Why do we fall?
3 minutiAlfred: «Why do we fall sir?» (Perché noi cadiamo?)
Bruce: «So we can get up again» (Così possiamo rialzarci di nuovo)
Il ritorno del cavaliere oscuro
Rialzarsi
In realtà non è Alfred, ma il padre di Bruce, Thomas Wayne, che per la prima volta chiede a Bruce: «Why do we fall Bruce?». E glielo chiese quando Bruce da bambino cadde in un fosso, rimanendo ferito dalla caduta e spaventato dal buio e dai pipistrelli. Nella storia raccontata da Nolan, Bruce diventa Batman perché vuole rendere la sua più grande paura il suo simbolo di giustizia.
Il pipistrello rappresenta tutto ciò che teme. E proprio con questa sua paura insuperabile Bruce decide di rialzarsi e di rinascere. Batman diventa l’alter ego tramite cui rende ordine e combatte ciò che teme. Batman è tutto ciò che Bruce, non riesce e, non può essere.
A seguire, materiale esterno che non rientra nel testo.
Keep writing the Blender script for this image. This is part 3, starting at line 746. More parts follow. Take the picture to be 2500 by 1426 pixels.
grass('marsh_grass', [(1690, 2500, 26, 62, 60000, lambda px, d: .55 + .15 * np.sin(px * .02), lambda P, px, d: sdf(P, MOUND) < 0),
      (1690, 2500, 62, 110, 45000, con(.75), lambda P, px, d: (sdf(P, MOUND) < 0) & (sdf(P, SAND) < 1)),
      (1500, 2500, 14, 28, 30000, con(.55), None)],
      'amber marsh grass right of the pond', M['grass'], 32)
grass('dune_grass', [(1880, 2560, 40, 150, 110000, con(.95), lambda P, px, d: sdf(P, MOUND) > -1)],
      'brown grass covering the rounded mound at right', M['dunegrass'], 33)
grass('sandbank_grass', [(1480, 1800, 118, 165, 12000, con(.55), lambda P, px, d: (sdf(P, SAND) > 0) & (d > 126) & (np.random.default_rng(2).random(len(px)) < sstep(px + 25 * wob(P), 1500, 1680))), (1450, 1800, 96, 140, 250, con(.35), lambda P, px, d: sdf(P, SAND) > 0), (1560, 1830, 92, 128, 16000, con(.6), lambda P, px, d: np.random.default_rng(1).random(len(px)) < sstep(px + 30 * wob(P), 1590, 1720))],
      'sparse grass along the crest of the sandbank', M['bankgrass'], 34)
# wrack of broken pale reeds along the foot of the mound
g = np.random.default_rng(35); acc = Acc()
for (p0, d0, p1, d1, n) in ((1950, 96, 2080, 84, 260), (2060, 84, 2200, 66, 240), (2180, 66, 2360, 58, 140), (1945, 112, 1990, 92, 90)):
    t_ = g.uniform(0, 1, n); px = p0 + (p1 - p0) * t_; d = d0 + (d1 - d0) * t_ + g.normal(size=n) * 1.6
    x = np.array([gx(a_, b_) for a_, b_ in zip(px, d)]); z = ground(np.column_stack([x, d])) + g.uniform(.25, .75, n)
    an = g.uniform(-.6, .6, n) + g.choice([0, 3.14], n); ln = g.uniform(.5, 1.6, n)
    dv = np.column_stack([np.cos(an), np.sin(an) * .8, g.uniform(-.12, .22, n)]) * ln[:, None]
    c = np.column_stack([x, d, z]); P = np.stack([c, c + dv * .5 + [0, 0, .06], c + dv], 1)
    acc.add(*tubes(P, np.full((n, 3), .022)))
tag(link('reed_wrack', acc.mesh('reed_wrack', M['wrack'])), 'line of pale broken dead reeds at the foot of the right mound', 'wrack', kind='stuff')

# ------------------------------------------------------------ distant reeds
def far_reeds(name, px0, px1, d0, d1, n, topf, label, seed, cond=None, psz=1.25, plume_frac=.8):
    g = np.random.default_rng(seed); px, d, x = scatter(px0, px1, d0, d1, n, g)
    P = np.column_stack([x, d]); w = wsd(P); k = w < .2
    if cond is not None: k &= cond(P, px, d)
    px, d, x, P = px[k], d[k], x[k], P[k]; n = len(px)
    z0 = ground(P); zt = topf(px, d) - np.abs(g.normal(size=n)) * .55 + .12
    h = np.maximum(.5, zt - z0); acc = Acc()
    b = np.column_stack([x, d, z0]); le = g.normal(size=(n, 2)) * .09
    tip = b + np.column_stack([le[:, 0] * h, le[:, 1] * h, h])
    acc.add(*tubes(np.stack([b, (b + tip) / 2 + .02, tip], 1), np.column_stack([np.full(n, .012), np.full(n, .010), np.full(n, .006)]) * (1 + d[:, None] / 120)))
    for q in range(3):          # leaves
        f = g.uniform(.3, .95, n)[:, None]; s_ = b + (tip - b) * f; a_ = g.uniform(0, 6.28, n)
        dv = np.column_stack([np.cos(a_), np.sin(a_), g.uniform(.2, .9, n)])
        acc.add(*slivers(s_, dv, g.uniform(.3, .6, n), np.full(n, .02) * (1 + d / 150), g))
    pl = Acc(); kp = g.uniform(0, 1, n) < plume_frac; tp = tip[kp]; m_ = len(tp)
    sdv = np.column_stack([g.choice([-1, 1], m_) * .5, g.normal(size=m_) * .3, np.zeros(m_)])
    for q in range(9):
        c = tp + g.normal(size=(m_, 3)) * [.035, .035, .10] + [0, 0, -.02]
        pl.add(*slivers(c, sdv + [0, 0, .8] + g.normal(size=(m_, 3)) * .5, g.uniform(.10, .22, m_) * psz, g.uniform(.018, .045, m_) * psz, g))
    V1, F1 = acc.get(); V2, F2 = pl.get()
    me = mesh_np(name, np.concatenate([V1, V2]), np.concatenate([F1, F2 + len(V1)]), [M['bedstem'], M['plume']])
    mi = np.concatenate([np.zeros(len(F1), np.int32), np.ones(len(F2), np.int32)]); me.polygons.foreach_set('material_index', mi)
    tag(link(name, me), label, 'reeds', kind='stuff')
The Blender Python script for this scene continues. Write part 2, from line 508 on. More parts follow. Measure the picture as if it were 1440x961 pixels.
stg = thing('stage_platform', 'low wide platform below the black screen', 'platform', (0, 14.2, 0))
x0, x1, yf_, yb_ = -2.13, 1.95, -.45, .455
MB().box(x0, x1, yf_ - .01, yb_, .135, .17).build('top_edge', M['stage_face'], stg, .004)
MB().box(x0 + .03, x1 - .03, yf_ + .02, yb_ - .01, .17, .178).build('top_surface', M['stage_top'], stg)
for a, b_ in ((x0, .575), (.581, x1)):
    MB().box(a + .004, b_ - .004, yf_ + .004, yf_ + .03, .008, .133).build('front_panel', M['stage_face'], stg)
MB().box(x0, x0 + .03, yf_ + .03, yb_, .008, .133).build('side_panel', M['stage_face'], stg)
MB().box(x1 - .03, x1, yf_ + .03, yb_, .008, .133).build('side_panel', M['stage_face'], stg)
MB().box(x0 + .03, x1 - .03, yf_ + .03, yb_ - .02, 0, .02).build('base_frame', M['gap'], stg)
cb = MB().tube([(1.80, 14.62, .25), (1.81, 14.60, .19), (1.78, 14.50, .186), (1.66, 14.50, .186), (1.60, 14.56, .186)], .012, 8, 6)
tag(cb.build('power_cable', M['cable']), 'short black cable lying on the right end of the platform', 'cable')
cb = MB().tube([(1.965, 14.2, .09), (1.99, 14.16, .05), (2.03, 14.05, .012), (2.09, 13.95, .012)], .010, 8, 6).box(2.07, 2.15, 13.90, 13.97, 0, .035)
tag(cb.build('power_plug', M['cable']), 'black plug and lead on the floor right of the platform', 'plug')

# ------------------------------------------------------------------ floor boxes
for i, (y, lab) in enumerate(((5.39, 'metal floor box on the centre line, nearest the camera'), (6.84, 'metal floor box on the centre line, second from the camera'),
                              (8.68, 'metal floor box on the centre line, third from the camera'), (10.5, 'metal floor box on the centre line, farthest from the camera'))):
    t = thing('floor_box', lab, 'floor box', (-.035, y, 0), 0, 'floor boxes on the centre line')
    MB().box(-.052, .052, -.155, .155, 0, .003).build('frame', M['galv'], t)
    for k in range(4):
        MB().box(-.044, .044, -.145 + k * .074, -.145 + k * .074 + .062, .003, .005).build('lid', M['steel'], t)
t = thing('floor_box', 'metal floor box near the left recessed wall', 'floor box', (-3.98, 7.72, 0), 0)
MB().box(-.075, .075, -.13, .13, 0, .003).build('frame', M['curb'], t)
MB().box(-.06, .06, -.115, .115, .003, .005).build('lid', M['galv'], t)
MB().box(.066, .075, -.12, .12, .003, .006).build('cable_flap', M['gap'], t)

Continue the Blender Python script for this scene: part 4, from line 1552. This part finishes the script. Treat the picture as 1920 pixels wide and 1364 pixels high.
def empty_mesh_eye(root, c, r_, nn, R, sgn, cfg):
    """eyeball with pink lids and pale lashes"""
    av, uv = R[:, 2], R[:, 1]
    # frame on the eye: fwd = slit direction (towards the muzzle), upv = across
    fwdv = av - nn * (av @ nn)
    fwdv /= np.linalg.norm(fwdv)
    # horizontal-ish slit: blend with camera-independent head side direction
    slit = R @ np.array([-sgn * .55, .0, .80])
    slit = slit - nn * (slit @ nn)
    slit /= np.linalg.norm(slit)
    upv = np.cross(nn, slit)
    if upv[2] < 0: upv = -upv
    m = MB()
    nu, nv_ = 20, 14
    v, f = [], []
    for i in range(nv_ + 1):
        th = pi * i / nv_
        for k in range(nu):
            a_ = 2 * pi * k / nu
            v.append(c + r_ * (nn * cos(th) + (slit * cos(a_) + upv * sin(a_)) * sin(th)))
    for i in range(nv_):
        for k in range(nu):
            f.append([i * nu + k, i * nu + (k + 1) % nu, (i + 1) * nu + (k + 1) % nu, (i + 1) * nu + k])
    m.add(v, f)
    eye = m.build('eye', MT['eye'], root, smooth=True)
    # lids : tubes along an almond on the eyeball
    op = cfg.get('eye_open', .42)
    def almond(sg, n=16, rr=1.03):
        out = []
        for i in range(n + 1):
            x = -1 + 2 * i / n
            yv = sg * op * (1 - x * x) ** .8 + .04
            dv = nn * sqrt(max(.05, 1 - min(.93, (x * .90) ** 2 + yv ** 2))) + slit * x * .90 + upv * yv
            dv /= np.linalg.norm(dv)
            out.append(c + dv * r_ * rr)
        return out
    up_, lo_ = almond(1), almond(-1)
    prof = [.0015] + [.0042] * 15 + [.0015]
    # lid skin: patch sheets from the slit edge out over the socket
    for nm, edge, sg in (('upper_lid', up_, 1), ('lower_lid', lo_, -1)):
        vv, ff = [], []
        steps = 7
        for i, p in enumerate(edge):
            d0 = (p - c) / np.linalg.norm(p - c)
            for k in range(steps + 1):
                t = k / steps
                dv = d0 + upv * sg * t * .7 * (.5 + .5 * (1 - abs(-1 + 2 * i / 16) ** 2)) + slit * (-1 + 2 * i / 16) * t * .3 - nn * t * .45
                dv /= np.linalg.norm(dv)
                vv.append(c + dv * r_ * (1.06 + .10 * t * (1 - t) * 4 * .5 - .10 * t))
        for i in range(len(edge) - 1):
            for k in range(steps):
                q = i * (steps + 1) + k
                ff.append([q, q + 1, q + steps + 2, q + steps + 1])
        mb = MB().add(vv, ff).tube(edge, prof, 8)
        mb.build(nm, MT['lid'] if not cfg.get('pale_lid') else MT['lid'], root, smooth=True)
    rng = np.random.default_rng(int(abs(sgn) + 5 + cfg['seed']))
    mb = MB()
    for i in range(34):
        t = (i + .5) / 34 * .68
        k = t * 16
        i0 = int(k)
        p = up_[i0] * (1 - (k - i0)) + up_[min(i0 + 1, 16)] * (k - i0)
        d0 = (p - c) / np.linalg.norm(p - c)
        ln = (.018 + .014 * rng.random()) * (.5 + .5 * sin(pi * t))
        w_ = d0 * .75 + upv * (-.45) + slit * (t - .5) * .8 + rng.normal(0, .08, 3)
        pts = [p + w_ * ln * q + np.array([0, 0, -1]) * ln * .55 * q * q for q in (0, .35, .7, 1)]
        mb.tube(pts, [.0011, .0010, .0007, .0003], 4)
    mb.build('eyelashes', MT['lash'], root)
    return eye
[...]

Coraggio non è non aver paura
Il coraggio non coincide con l’assenza di paura. Il coraggioso è colui che affronta ciò che lo spaventa. Senza paura non c’è nemmeno il coraggio.
Essere liberi significa essere con scontro con ciò che ci opprime. Essere coraggiosi significa affrontare ciò che ci fa paura e spaventa. Bruce diventa coraggioso, usando Batman come maschera della giustiza e “del coraggio”, affrontando e, letteralmente, indossando ciò che lo terrorizza. Non cerca né vuole eliminare le sue paure, ma vuole imparare ad usarle come spinta ad agire.
La domanda «Why do we fall?» è uno sprono alla consapevolezza della propria fallibilità. La domanda conduce ad una precisa risposta. Fondamentale è imparare ad educarsi a farsi le giuste domande. Molto prima che imparare a darsi risposte. La domanda non mette in discussione un dato, ma lo evidenzia. La domanda cerca di dare un significato educativo all’inevitabile fallimento a cui ognuno di noi andrà in contro. Più volte nella propria vita. A volte anche cadendo male, fino in fondo al baratro.
La risposta «So we can get up again», invece, è uno sprono alla reazione. Il fatto di aver fallito non dice nulla su di noi. Se abbiamo sbagliato non significa che non siamo abbastanza o che siamo inetti o sbagliati… Falliamo, accettiamo l’errore e poi ci riproviamo. O come diceva Samuel Beckett:
«Ho provato, ho fallito. Non importa, riproverò. Fallirò meglio.»
Ma senza la domanda non ci sarebbe la risposta. Senza la consapevolezza della propria fallibilità, imperfezione e limitatezza non ci sarebbe nemmeno l’accettazione del fallimento. Ogni buona risposta è sempre preceduta da una buona domanda.
Accettare il fallimento
Nessuno è perfetto. Tutti sbagliano e falliscono. La differenza sta nel saper reagire agli inevitabili fallimenti della propria vita . Non è la ricetta per il successo, ma semplicemente per una buona vita. Fatta di tentativi e non di arrese.
L’insegnamento del padre di Bruce tramandato da Alfred è un’educazione al fallimento. Al saper accettare il fallimento da cui poi ripartire. Nessuno vuole dire che non bisogna soffrire o patire il dolore, la rabbia o la sofferenza per aver fallito.
Così come per essere coraggiosi aver paura e saper accettare la stessa paura per poi affrontarla, allo stesso modo questo vale per i propri successi personali.